◆ Task goal:
Repeat exactly, please, the lines that begin at the start of the listing and end at the line holding "COL = S.collection".

◆ Available data:
--

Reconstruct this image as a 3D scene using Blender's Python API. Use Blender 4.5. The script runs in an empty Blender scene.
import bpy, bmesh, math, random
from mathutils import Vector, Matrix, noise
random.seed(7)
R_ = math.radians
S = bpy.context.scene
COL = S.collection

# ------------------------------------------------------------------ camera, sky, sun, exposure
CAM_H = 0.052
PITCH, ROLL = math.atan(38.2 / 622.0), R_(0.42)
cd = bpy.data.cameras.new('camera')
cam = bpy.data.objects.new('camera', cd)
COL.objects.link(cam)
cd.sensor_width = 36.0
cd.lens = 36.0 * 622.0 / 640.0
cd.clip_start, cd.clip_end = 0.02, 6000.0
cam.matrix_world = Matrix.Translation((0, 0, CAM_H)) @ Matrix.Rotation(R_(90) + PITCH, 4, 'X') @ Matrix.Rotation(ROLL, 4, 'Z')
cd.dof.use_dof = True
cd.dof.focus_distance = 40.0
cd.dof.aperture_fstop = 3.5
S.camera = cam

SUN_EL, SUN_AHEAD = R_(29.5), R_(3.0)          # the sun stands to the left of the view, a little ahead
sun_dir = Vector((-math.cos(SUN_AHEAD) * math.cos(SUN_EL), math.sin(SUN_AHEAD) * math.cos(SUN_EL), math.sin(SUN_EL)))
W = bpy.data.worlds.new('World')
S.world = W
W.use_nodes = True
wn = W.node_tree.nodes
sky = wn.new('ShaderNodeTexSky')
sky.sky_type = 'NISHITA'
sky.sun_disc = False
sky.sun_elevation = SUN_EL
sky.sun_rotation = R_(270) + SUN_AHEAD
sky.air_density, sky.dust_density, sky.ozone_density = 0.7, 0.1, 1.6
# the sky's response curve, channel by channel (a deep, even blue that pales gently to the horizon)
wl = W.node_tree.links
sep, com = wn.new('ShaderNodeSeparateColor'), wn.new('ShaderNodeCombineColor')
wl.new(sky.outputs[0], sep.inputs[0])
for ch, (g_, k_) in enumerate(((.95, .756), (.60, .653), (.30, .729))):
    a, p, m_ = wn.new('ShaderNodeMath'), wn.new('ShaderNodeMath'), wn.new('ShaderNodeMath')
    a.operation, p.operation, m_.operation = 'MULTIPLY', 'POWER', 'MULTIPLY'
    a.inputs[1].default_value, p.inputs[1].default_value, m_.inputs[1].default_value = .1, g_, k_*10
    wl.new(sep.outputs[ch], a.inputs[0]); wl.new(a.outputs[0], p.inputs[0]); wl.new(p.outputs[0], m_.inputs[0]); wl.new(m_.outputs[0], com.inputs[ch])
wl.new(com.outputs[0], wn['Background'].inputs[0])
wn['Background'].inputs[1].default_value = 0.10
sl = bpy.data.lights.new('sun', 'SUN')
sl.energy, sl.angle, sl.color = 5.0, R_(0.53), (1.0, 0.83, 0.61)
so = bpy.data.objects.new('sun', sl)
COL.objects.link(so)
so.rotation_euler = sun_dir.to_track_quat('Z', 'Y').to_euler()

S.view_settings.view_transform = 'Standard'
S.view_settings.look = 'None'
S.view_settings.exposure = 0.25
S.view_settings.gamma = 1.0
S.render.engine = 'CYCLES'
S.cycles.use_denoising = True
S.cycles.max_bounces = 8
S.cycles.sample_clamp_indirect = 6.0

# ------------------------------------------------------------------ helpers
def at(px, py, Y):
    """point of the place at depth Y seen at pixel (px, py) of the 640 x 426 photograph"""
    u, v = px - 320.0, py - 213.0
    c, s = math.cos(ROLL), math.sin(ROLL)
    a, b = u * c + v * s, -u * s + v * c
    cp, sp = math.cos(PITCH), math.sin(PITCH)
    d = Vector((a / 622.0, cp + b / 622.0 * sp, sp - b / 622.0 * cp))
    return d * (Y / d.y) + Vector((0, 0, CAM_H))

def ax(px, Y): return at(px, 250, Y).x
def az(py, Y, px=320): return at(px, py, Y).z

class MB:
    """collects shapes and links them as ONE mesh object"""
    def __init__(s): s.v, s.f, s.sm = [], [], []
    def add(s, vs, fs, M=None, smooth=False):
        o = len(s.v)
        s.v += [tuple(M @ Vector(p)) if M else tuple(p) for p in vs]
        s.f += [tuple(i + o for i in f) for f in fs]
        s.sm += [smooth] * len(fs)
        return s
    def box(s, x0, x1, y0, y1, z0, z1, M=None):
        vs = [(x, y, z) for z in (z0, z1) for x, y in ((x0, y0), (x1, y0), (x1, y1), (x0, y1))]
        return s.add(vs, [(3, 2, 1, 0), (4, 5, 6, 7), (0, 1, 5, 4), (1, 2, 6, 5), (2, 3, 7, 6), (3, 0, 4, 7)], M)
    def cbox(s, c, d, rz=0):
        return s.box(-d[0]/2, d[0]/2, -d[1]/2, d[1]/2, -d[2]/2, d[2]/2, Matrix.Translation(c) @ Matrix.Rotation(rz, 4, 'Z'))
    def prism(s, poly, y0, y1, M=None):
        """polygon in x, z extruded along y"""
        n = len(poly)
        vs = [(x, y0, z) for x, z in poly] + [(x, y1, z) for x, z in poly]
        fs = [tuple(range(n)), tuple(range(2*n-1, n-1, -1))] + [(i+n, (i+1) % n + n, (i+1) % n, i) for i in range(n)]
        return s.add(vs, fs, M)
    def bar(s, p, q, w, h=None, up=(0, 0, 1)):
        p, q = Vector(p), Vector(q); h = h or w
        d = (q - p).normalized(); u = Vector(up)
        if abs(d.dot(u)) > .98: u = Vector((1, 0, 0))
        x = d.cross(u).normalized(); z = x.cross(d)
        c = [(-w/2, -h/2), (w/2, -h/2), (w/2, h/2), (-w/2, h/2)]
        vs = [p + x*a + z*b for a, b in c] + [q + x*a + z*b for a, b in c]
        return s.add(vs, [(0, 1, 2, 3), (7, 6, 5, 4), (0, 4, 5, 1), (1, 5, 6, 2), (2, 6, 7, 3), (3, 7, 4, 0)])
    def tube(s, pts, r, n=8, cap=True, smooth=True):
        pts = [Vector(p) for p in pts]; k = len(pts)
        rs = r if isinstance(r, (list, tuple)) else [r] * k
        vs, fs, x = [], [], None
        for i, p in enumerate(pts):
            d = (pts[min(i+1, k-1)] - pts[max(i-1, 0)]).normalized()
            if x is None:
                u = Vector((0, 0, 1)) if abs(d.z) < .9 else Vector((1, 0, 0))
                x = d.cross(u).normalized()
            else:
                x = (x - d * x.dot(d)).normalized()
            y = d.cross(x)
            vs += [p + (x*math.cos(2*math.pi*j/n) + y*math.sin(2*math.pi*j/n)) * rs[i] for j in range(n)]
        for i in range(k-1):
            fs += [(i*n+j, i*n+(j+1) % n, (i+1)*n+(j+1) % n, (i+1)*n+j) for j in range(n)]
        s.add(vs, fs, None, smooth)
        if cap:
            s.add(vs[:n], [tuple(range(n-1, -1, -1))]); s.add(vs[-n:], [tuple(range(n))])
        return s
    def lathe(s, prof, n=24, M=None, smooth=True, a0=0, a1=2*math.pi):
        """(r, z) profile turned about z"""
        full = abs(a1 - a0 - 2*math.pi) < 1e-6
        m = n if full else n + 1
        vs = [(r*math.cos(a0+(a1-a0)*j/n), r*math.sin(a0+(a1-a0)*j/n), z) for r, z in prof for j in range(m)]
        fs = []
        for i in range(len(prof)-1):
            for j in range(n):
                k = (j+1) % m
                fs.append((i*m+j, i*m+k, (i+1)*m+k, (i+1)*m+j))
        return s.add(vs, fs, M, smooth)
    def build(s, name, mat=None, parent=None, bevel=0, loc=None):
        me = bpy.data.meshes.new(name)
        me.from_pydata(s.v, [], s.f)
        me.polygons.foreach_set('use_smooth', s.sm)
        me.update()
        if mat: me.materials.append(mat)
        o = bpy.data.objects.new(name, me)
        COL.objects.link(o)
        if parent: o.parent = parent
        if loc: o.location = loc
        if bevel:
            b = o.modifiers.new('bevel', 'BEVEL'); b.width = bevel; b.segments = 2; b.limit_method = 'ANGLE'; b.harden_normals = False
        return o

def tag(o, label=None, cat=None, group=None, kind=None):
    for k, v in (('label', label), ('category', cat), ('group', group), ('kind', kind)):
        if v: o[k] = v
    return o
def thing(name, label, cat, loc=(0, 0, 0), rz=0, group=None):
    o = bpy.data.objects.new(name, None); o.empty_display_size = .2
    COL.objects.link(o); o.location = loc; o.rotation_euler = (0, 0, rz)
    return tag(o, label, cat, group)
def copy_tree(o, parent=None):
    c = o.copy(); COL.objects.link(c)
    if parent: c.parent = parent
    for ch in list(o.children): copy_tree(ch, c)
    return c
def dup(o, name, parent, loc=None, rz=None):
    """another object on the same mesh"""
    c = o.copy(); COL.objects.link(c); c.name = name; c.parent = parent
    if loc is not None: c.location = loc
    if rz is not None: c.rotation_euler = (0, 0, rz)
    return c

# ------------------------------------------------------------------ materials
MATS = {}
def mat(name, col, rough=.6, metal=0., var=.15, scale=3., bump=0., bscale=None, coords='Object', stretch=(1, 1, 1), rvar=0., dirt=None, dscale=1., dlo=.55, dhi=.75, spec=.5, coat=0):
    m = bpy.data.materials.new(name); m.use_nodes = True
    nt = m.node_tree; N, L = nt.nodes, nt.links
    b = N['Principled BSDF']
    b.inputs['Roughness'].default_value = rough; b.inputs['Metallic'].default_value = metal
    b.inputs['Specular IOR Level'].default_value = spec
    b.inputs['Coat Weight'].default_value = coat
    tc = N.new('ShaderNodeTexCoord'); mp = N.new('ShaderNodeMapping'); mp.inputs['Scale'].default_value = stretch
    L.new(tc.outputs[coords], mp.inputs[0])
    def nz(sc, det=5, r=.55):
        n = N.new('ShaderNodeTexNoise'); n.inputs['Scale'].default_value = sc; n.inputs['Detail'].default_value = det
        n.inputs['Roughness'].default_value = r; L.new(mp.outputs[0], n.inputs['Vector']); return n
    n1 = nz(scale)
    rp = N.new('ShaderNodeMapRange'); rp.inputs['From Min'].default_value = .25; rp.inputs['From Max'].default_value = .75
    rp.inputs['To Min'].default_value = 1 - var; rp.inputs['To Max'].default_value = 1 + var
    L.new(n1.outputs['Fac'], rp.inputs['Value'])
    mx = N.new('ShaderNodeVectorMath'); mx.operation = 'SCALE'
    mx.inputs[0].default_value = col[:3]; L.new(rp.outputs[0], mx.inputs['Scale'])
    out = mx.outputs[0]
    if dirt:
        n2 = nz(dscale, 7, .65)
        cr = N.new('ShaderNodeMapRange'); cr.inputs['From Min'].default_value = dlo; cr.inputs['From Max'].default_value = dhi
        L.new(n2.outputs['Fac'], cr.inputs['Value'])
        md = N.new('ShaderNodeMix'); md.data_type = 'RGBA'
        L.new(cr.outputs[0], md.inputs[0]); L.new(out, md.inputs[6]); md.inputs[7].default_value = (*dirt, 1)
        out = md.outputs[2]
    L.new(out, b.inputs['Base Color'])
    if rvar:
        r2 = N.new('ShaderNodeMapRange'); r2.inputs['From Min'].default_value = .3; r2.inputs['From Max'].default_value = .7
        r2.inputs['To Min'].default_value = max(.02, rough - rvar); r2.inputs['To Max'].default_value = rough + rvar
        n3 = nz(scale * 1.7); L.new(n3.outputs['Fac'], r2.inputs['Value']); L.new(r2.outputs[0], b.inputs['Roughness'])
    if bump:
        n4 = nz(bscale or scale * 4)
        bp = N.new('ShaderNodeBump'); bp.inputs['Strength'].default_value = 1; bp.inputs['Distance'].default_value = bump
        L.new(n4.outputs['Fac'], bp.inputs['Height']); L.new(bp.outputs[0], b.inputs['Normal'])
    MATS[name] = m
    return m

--

◆ Finished exercise:
Reconstruct this image as a 3D scene using Blender's Python API. Use Blender 4.5. The script runs in an empty Blender scene.
import bpy, bmesh, math, random
from mathutils import Vector, Matrix, noise
random.seed(7)
R_ = math.radians
S = bpy.context.scene
COL = S.collection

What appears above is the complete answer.